ある事柄に対する「怒り」は最も明晰にその人の生き方を露出するのだ。
ある人が何に対して怒り何に対して怒らないか、何に対して猛烈に怒り何に対してわずかにしか怒らないかが、その人の最も深い信念を示してくれるのである。
中島義道
自分が人生で何を大切にしているか。それに気がつくためには、どんなことに腹を立てるのか、怒りがわいてくるかに着目すると良い。
怒りというのは、自分の考え、信念や価値観を冒涜されたことによってわいてくる感情だ。

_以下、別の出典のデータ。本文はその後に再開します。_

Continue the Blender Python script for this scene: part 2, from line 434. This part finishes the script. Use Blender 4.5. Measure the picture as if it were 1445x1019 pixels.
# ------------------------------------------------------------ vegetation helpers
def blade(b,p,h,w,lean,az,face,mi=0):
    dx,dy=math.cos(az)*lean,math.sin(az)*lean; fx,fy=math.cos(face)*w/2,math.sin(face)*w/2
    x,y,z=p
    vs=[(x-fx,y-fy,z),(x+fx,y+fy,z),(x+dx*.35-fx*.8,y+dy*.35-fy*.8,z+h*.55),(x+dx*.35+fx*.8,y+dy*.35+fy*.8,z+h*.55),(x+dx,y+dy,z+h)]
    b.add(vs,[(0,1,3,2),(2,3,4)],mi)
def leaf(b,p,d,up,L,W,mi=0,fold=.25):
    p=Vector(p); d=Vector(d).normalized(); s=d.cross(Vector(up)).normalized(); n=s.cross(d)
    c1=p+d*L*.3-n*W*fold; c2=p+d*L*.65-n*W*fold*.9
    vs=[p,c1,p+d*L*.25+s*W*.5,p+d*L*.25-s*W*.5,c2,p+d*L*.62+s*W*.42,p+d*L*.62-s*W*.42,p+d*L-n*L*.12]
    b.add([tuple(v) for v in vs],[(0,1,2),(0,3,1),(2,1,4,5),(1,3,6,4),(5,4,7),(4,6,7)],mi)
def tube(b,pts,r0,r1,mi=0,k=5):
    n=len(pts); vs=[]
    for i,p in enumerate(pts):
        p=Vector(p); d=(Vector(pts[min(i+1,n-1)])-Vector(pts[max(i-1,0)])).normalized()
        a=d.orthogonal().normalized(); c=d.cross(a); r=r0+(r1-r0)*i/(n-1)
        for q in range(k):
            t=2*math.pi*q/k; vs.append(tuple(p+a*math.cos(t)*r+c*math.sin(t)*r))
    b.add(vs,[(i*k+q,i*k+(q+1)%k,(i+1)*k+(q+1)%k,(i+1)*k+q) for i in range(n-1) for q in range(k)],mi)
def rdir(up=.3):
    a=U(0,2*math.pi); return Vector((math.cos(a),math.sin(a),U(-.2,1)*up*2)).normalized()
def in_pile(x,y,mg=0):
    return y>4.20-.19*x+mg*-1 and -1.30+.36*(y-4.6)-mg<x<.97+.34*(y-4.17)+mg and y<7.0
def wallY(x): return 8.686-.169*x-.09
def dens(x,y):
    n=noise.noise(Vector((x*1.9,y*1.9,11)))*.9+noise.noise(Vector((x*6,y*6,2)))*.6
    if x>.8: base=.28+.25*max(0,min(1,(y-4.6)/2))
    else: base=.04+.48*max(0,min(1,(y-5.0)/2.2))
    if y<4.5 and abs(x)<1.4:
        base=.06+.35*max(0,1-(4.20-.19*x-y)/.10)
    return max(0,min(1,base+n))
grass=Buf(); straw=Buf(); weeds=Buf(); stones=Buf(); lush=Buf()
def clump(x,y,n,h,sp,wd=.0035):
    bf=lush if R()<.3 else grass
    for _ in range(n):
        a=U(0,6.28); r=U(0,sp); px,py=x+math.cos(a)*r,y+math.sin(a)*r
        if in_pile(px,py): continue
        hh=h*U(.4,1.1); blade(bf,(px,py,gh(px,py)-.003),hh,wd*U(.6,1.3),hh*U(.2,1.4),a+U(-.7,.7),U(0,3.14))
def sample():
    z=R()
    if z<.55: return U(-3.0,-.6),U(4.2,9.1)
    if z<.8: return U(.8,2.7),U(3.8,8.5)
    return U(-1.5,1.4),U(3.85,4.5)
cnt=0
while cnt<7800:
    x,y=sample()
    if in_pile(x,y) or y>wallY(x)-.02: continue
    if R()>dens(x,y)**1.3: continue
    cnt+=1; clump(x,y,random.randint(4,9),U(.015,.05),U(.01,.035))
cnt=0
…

誠実さを大切にする人は、不誠実な相手に激しい怒りを感じるだろうし、時間をきちんと守る律儀な人は、時間にルーズな相手に腹を立てるだろう。
このように、「この野郎はムカつくぜ」という怒りの根本にあるのは、自分が大切にしているものを侵害されたことによる怒りなのだ。

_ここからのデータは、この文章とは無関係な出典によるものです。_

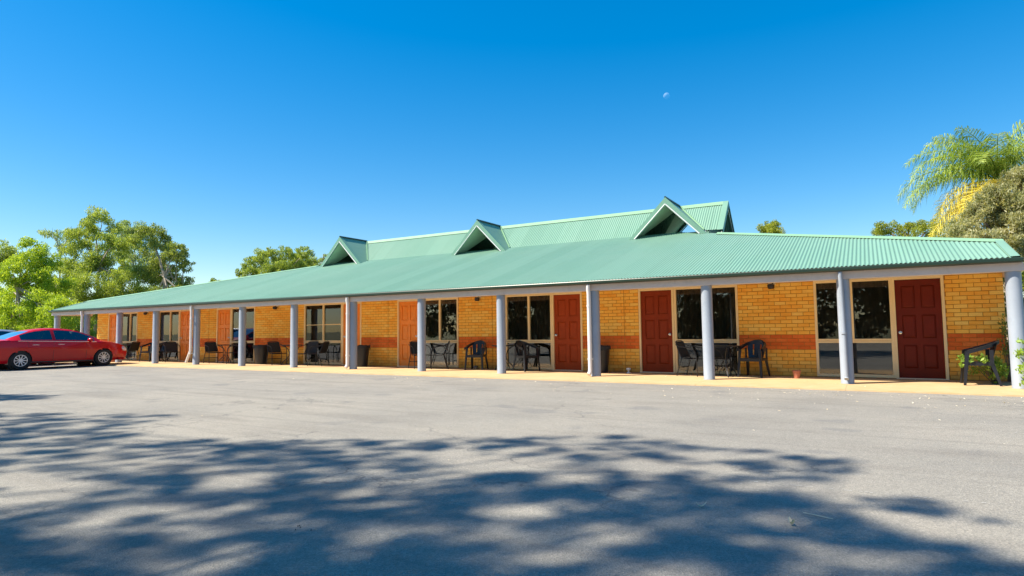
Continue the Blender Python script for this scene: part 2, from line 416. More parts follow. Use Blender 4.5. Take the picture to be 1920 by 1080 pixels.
# -- doors
def door(xa, mat, handle_left, w=.82):
    D = empty('door', (xa, WY, 0)); D.parent = BLD
    f = M(); f.bbox(-.05, 0, -.028, .09, .008, 2.2); f.bbox(w, w+.055, -.028, .09, .008, 2.2); f.bbox(0, w, -.026, .09, 2.11, 2.2)
    f.build('door_frame', MT['frame'], D)
    st = .11; mid = w/2; rows = [(.22, .72), (.86, 1.36), (1.50, 1.98)]; cols = [(st, mid-.05), (mid+.05, w-st)]
    lf = M(); y0, y1 = .018, .055
    lf.box(.004, w-.004, y0+.022, y1, .02, 2.106)
    # stiles, rails, muntins proud of the panels
    lf.box(.004, st, y0, y0+.022, .02, 2.106); lf.box(w-st, w-.004, y0, y0+.022, .02, 2.106)
    zs = [(.02, .22), (.72, .86), (1.36, 1.50), (1.98, 2.106)]
    for a, b in zs: lf.box(st, w-st, y0, y0+.022, a, b)
    for a, b in rows: lf.box(mid-.05, mid+.05, y0, y0+.022, a, b)
    lf.build('door_leaf', mat, D)
    key = (mat.name, round(w, 2))
    for a, b in rows:
        for c, d in cols:
            p = M(); i = .045; ow = d-c; oh = b-a
            v = [(0.006, .021, .006), (ow-.006, .021, .006), (ow-.006, .021, oh-.006), (.006, .021, oh-.006), (i, .002, i), (ow-i, .002, i), (ow-i, .002, oh-i), (i, .002, oh-i)]
            p.add(v, [(4, 5, 6, 7), (0, 1, 5, 4), (1, 2, 6, 5), (2, 3, 7, 6), (3, 0, 4, 7)])
            p.build('door_panel', mat, D, (c, y0, a))
    hx = .065 if handle_left else w-.065
    h = M(); h.tube([(hx, y0, .98), (hx, y0-.008, .98)], .034, 14); h.tube([(hx, y0-.006, .98), (hx, y0-.04, .98), (hx, y0-.045, .98), (hx, y0-.065, .98), (hx, y0-.072, .98)], [.012, .012, .026, .028, .014], 14)
    h.build('door_knob', MT['chrome'], D, smooth=True)
    t = M(); t.bbox(-.05, w+.05, -.05, .1, -.001, .018); t.build('threshold', MT['sill'], D)
door(.46, MT['door_dark'], True); door(-5.19, MT['door_red'], False); door(-7.72, MT['door_mid'], True); door(-13.39, MT['door_orange'], False)
door(-15.9, MT['door_orange'], True, .80); door(-22.96, MT['door_orange'], False); door(-25.54, MT['door_orange'], True, .78); door(-31.25, MT['door_orange'], False, .82)

# -- posts, downpipes, beam, gutter
HB = 2.07
PX = [-32.58+2.6768*i for i in range(14)]
pmesh = M().lathe([(.0, 0), (.122, 0), (.122, .015), (.119, .02), (.119, HB-.001), (0, HB-.001)], n=28, cap=False).mesh('post', MT['post'], 40)
for x in PX: inst('post', pmesh, BLD, (x, 0, 0))
bmm = M(); bmm.bbox(-32.86, 2.36, -.125, -.075, HB, 2.222, .004); bmm.bbox(-32.85, 2.35, .0, .12, HB+.001, 2.19, .004)
bmm.box(-32.86, -32.81, -.075, WY, HB, 2.197); bmm.box(2.31, 2.36, -.075, WY+.2, HB, 2.197)
bmm.build('verandah_beam', MT['beam'], BLD)
# shallow shadow line boards on the fascia
M().box(-32.8, 2.3, -.07, WY-.002, 2.215, 2.232).build('verandah_ceiling', MT['soffit'], BLD)
gm = M()
gp = [(-.13, 2.225), (-.24, 2.223), (-.262, 2.238), (-.262, 2.285), (-.255, 2.30), (-.245, 2.30), (-.245, 2.24), (-.14, 2.24)]
vs = [(x, y, z) for x in (-32.88, 2.34) for y, z in gp]; k = len(gp)
gm.add(vs, [(i, i+1, k+i+1, k+i) for i in range(k-1)]+[tuple(range(k)), tuple(range(2*k-1, k-1, -1))])
gm.build('gutter', MT['gutter'], BLD)
M().box(-32.86, 2.33, -.128, -.122, 2.222, 2.26).build('fascia_strip', MT['gutter'], BLD)
for i, kind in ((1, 0), (4, 1), (7, 0), (10, 0), (12, 2)):
    x = PX[i]; m = M()
    if kind == 2:
        pts = [(x-.035, -.19, 2.21), (x-.035, -.19, 2.12), (x-.03, -.165, 2.02), (x-.02, -.165, 1.2), (x-.01, -.165, .14), (x-.01, -.20, .10)]
        m.tube(pts, .042, 14); mat = MT['post']
    elif kind == 1:
        pts = [(x-.09, -.18, 2.21), (x-.09, -.18, 2.10), (x-.09, -.165, 2.0), (x-.09, -.165, .62), (x-.11, -.165, .50), (x-.36, -.165, .08)]
        m.tube(pts, .045, 14); mat = MT['pipe']
    else:
        pts = [(x-.08, -.19, 2.21), (x-.08, -.19, 2.10), (x-.08, -.165, 2.0), (x-.08, -.165, .16), (x-.085, -.18, .10), (x-.09, -.23, .05)]
        m.tube(pts, .05, 14); mat = MT['pipe']
    o = m.build('downpipe', mat, BLD, smooth=True)
    b = M()
    for zz in ((.42, 1.7) if kind != 2 else (1.0,)): b.tube([(x-.083 if kind != 2 else x-.02, -.165, zz-.02), (x-.083 if kind != 2 else x-.02, -.165, zz+.02)], .056, 14); 
    b.box(x-.13, x-.02, -.13, -.11, .40, .44) if kind != 2 else None
    b.build('pipe_clip', mat, o, smooth=True)

# -- wall lights
for x in (-1.99, -10.23, -19.35, -28.02):
    L = empty('wall_light', (x, WY-.012, 2.1)); L.parent = BLD
    M().bbox(-.07, .085, -.03, 0, .02, .11).build('back_plate', MT['sill'], L)
    b = M().tube([(.05, -.03, .08), (.05, -.09, .08), (.03, -.11, .04)], .012, 8); b.build('lamp_arm', MT['lamp_black'], L)
    hd = M(); hd.lathe([(.0, -.08), (.055, -.075), (.075, -.05), (.078, .02), (.06, .035), (0, .037)], 0, -.11, 18, cap=False); hd.build('lamp_head', MT['lamp_black'], L, smooth=40)

# -- roofs (corrugated, 76 mm pitch)
T = math.tan(R(17)); PIT = .076; AMP = .010
def zlow(y): return 2.305+T*(y+.25)
XRL, XRR = -32.60, 2.30
def ytop(x):
    yr = 1.27+.655*(2.30-x); yl = 1.27+.445*(x-XRL)
    return min(6.25, yr, yl)
def corr(x0, x1, yfun0, yfun1, zf, mat, name, nrm=(0, 0, 1), nseg=8, mi=0):
    n = int((x1-x0)/PIT*nseg); vs = []; fs = []
    for i in range(n+1):
        x = x0+(x1-x0)*i/n; a = AMP*math.cos(2*math.pi*x/PIT); d = Vector(nrm)*a
        ya, yb = yfun0(x), yfun1(x)
        for y in (ya, yb): vs.append((x+d.x, y+d.y, zf(y)+d.z))
    for i in range(n):
        if abs(vs[2*i][1]-vs[2*i+1][1]) < 1e-4 and abs(vs[2*i+2][1]-vs[2*i+3][1]) < 1e-4: continue
        fs.append((2*i, 2*i+2, 2*i+3, 2*i+1))
    m = M(); m.add(vs, fs); return m.build(name, mat, BLD, smooth=True)
lowroof = corr(XRL, XRR, lambda x: -.235, ytop, zlow, MT['roof'], 'lower_roof')
YR, ZR = 7.29, 5.34
back = corr(XRL, XRR, lambda x: 2*YR-ytop(x), lambda x: 2*YR+.235, lambda y: zlow(2*YR-y), MT['roof'], 'rear_roof', nseg=4)
# end planes (hip ends)
UX0, UX1 = -21.95, -3.95
def hipline(side, n=12):
    pts = []
    xs_ = ([XRR-(XRR-UX1)*i/n for i in range(n+1)] if side > 0 else [XRL+(UX0-XRL)*i/n for i in range(n+1)])
    for x in xs_: y = ytop(x); pts.append((x, y, zlow(y)))
    return pts
for side in (1, -1):
    hp = hipline(side); m = M(); vs = []; fs = []
    for x, y, z in hp: vs += [(x, y, z-.004), (x, 2*YR-y, z-.004)]
    for i in range(len(hp)-1): fs.append((2*i, 2*i+1, 2*i+3, 2*i+2))
    m.add(vs, fs); m.build('hip_end_roof', MT['roof'], BLD)
    for back_ in (0, 1):
        c = M(); q = [(x, 2*YR-y if back_ else y, z) for x, y, z in hp]
        # folded capping strip along the hip
        vs = []; fs = []; sg = 1 if back_ else -1
        for x, y, z in q: vs += [(x, y+sg*.23, z-.23*T+.018), (x, y+sg*.03, z+.030), (x, y-sg*.0, z+.036), (x, y-sg*.12, z+.012)]
        for i in range(len(q)-1):
            for k in range(3): fs.append((i*4+k, i*4+4+k, i*4+5+k, i*4+1+k))
        c.add(vs, fs); c.build('hip_capping', MT['roof_cap'], BLD)
    # rake flashing and fascia on the short end
    xe = XRR if side > 0 else XRL; s = side
    c = M(); y1 = ytop(xe)
    c.add([(xe, -.25, 2.325), (xe, y1, zlow(y1)+.03), (xe-s*.14, y1, zlow(y1)+.03), (xe-s*.14, -.25, 2.325),
           (xe+s*.012, -.25, 2.20), (xe+s*.012, y1, zlow(y1)-.12)], [(0, 1, 2, 3), (0, 4, 5, 1)])
    c.add([(xe, y1, zlow(y1)+.03), (xe+s*.012, y1, zlow(y1)-.12), (xe+s*.012, 2*YR-y1, zlow(y1)-.12), (xe, 2*YR-y1, zlow(y1)+.03)], [(0, 1, 2, 3)])
    c.build('rake_flashing', MT['roof'], BLD)
DC = [-5.60, -12.92, -20.25]
def offs(x): return min(abs(x-c) for c in DC)
YB = 6.23
def up0(x):
    o = offs(x); return max(YB, YR-o) if o < 1.06 else YB
corr(UX0, UX1, up0, lambda x: YR, lambda y: ZR-abs(YR-y), MT['roof'], 'upper_roof', (0, -.7, .7))
corr(UX0, UX1, lambda x: YR, lambda x: 2*YR-up0(x), lambda y: ZR-abs(YR-y), MT['roof'], 'upper_roof', (0, .7, .7), 4)
rc = M()
for a, b in ((UX0, UX1),):
    rc.add([(a, YR-.13, ZR-.10), (a, YR, ZR+.035), (a, YR+.13, ZR-.10), (b, YR-.13, ZR-.10), (b, YR, ZR+.035), (b, YR+.13, ZR-.10)], [(0, 3, 4, 1), (1, 4, 5, 2)])
rc.build('ridge_capping', MT['roof_cap'], BLD)
for xe, s in ((UX1, 1), (UX0, -1)):
    c = M()
    for q in (-1, 1):
        yb = YR+q*1.10
        c.add([(xe, yb, ZR-1.10+.022), (xe, YR, ZR+.036), (xe-s*.17, YR, ZR+.036), (xe-s*.17, yb, ZR-1.10+.022), (xe+s*.01, yb, ZR-1.25), (xe+s*.01, YR, ZR-.13)], [(0, 1, 2, 3), (0, 4, 5, 1)])
    c.build('gable_barge', MT['roof_trim'], BLD)
    M().add([(xe-s*.42, YR-1.15, ZR-1.15), (xe-s*.42, YR+1.15, ZR-1.15), (xe-s*.42, YR, ZR-.01)], [(0, 1, 2)]).build('gable_infill', MT['gable_dark'], BLD)
    tr_ = M()
    for q in (-1, 1): tr_.tube([(xe-s*.05, YR+q*1.1, ZR-1.2), (xe-s*.05, YR, ZR-.1)], .018, 4)
    tr_.build('gable_trim', MT['white'], BLD)
# attic floor under the open dormers
M().box(UX0+.4, UX1-.4, YB-.02, 2*YR-YB+.02, 4.19, 4.235).build('attic_floor', MT['roof'], BLD)
def dormer(xc):
    D = empty('dormer', (xc, 5.60, 4.10)); D.parent = BLD
    hw = 1.22; ap = 1.25; yb = YR-5.60; YE = 2*(YR-5.60)
    def off(side, thick, name, mat, up_):
        m = M(); n = 24; vs = []; fs = []
        for i in range(n+1):
            o = hw*i/n; z = ap-o+up_
            back_ = max(yb-o, yb-1.06) if True else 0
            vs += [(side*o, 0, z), (side*o, back_, z)]
        for i in range(n): fs.append((2*i, 2*i+2, 2*i+3, 2*i+1) if side < 0 else (2*i+1, 2*i+3, 2*i+2, 2*i))
        m.add(vs, fs)
        # rear half
        vs2 = [(x, YE-y, z) for x, y, z in vs]; m.add(vs2, [f[::-1] for f in fs])
        return m.build(name, mat, D)
    for sd_ in (-1, 1):
        off(sd_, 0, 'dormer_roof', MT['roof'], 0)
        off(sd_, 0, 'dormer_lining', MT['underside'], -.05)
    for y0, q in ((0, 1), (YE, -1)):
        b = M()
        for s in (-1, 1):
            # thick barge: face board and top flashing
            b.add([(s*(hw+.04), y0-q*.03, ap-hw-.04-.0), (0, y0-q*.03, ap+.03), (0, y0-q*.03, ap-.17), (s*(hw-.13), y0-q*.03, ap-hw-.04)], [(0, 1, 2, 3) if s < 0 else (3, 2, 1, 0)])
            b.add([(s*(hw+.04), y0-q*.03, ap-hw-.04), (0, y0-q*.03, ap+.03), (0, y0+q*.16, ap+.03), (s*(hw+.04), y0+q*.16, ap-hw-.04)], [(0, 3, 2, 1) if s < 0 else (0, 1, 2, 3)])
            b.add([(0, y0-q*.03, ap-.17), (s*(hw-.13), y0-q*.03, ap-hw-.04), (s*(hw-.13), y0+q*.06, ap-hw-.04), (0, y0+q*.06, ap-.17)], [(0, 1, 2, 3)])
        b.build('barge_board', MT['roof_trim'], D)
        t = M()
        for s in (-1, 1): t.tube([(s*(hw-.16), y0-q*.045, ap-hw-.04), (0, y0-q*.045, ap-.20)], .02, 4)
        t.build('white_trim', MT['white'], D)
    cp = M().tube([(0, -.02, ap+.035), (0, yb, ap+.035)], .035, 6); cp.build('dormer_ridge_cap', MT['gutter'], D)
    vl = M()
    vl.tube([(-.05, yb-.05, ap+.0), (-1.06, yb-1.06, ap-1.04)], .03, 4); vl.tube([(.05, yb-.05, ap+.0), (1.06, yb-1.06, ap-1.04)], .03, 4)
    vl.build('valley_flashing', MT['roof_cap'], D)
    sl = M().box(-hw+.1, hw-.1, yb-1.08, yb-1.0, .10, .16); sl.build('sill_board', MT['white'], D)
for c_ in DC: dormer(c_)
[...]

だから、普段自分がどんなことに対して腹を立てるのかを確認することで、自分が大切にしているもの、価値観、考え方が見えてくる。
平和主義で生きる
自分が一体何に腹を立てるのか。自分をムカつかせる人はどんな人なのか。
それが分かっていれば、人間関係で大きな失敗をすることもないだろう。腹が立つような相手に対して、距離の取り方も上手くなってくる。
価値観の違う相手とは無理に馬をそろえようとせず、上手く距離をおけるようになってくる。割り切りができてくる。こうなってくると楽だ。
馬の耳に念仏、相手に期待しないから、「この人はなんでこんなことをするんだ」とイライラすることもなくなってくる。
出会う人全てと仲良くすることは難しい。だからこそ、自分はどんなことを大切にしているのか、それを共有できる人は誰なのか、しっかり見極めていきたい。
棲み分けでストレスフリーの人生を実現する
怒りをきっかけにして自分が大切にしている価値観を理解する。
そうすれば人は人。自分は自分で、他人の価値観を尊重しつつも、自分がいるべき場所。付き合うべき人たちに近づいていくことができる。
「棲み分け」という言葉があるように、やはり世の中大切なのは、自分と近い人たち。理解し合える人たちと一緒に暮らしていくことである。
そうすれば、無用な争いも起きないし、理解できない人を理解しようとするムダな努力からは開放され、人生が自由になる。
この意味で何かに腹が立った時。どうしようもなくムカつくことが起こったとき。それはある意味チャンスである。
自分の価値観。大切にしているものを理解して、それを尊重できる方法を探るのである。